L’Occident se targue d’être le grand défenseur du pluralisme politique et de la démocratie, saluant les courageux qui s’opposent aux régimes autoritaires. Mais lorsque des voix s’élèvent contre ses propres débordements, il n’hésite pas à déployer des stratégies de répression déguisées en maintien de l’ordre républicain.
Assise devant une tapisserie fleurie, veste rose et cheveux en arrière, Ioulia Navalnaïa est intervenue mardi 22 octobre sur plusieurs plateaux français à l’occasion de la parution des mémoires posthumes de son époux Alexeï Navalny. L’opposant numéro un à Vladimir Poutine, décédé en février 2024 en prison, avait entamé cette rédaction après une tentative d’empoisonnement en 2020, à laquelle il avait survécu de justesse. Au micro de Sonia Devillers pour France Inter, la veuve a pu évoquer sa vie de famille avant d’être rapidement interrogée sur l'État russe, “capable de mensonge à des niveaux qu’aucun autre Etat ne peut atteindre”. Cette citation d’Alexeï Navalny, reprise en chœur par les journalistes pour évoquer la répression mise en place par Moscou, illustre le traitement médiatique accordé aux Etats avec lesquels l’Occident entretient des relations conflictuelles.
Souvenons nous de la vidéo d’Arte publiée le 18 octobre et intitulée Russie, ceux qui s’opposent à Poutine dans laquelle la chercheuse Marie Mendras affirmait : “Les élections en Russie ne sont plus honnêtes depuis longtemps” et “Il n’y a plus de médias indépendants”. Comment ne pas penser alors aux élections législatives françaises de juillet 2024, remportées par la coalition du Nouveau Front Populaire mais ayant conduit un membre du parti Les Républicains au poste de Premier ministre ? Ou à Aurélien Viers, à l’époque directeur de la rédaction du journal La Provence, mis à pied en mars 2024 suite à une Une jugée trop critique du président Emmanuel Macron ?
Comment expliquer qu’entre 2021 et 2023, chaque prix Nobel de la paix célébrait des détracteurs des régimes russe, biélorusse ou encore iranien ? Et qu’en parallèle, le lanceur d’alerte australien Julian Assange était contraint de plaider coupable “d’obtention et de divulgation d’informations sur la défense nationale” afin de mettre fin à 14 années de bataille judiciaire, dont quatre passées derrière les barreaux en tant que prisonnier politique pour avoir publié des documents relatant de crimes de guerre commis par les Etats-Unis et leurs alliés en Irak et en Afghanistan ?
Condamner les méthodes totalitaires employées par le Kremlin et dénoncer les inexactitudes de son discours relève du bon sens.

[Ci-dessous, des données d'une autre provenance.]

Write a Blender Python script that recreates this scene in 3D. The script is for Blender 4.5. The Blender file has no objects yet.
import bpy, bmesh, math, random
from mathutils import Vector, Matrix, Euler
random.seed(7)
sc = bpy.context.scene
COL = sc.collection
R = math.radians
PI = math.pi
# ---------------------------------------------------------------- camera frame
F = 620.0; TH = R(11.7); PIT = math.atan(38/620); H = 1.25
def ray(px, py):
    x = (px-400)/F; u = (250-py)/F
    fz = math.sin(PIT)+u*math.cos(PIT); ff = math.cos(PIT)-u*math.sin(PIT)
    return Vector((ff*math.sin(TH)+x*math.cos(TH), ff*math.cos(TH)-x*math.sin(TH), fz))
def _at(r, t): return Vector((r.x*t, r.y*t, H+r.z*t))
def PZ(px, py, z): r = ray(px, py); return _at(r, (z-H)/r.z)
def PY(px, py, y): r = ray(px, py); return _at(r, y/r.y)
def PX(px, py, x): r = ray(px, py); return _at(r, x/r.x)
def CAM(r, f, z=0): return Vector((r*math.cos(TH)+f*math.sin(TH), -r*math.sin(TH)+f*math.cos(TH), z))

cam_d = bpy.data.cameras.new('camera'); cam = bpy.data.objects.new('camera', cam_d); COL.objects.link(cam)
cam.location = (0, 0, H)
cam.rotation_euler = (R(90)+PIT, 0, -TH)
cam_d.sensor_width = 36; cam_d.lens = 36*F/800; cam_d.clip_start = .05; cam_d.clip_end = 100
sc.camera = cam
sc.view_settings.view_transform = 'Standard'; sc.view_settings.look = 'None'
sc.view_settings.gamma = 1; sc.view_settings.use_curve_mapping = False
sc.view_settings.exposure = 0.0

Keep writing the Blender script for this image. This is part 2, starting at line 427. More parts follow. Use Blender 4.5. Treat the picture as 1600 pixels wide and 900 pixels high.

Ne pas remettre en question la répression déployée par des pays comme la France ou les Etats-Unis à l’égard de leurs détracteurs témoigne d’une condamnation orientée des atteintes à la liberté d’expression. Cette contradiction, loin d’être anecdotique, est un pilier des stratégies occidentales : la répression de la critique domestique se doit d’être accompagnée d’une haie d’honneur dressée pour les opposants étrangers. En réalité, les ériger en symboles de résistance n’est qu’une instrumentalisation opérée par l’Occident pour attaquer ses adversaires, comme la Russie ou l’Iran, et servir ainsi ses propres intérêts géopolitiques.
Quand Ioulia Navalnaïa ironise avec Sonia Devillers quant à son statut de “dangereuse extrémiste” décerné par le Kremlin, elle représente les “bons” opposants, ceux dont le combat est légitime. Pendant ce temps, les critiques internes aux régimes occidentaux, qu’ils dénoncent les dérives policières ou les incohérences gouvernementales, peinent de plus en plus à obtenir le même soutien. Militants antifascistes, activistes écologiques et simples citoyens exprimant des idées contestataires se voient placés dans la catégorie des “mauvais” opposants et qualifiés de menaces pour la démocratie. Difficile alors d’ignorer plus longtemps le deux poids, deux mesures dans le traitement des dissidents politiques par l’Occident.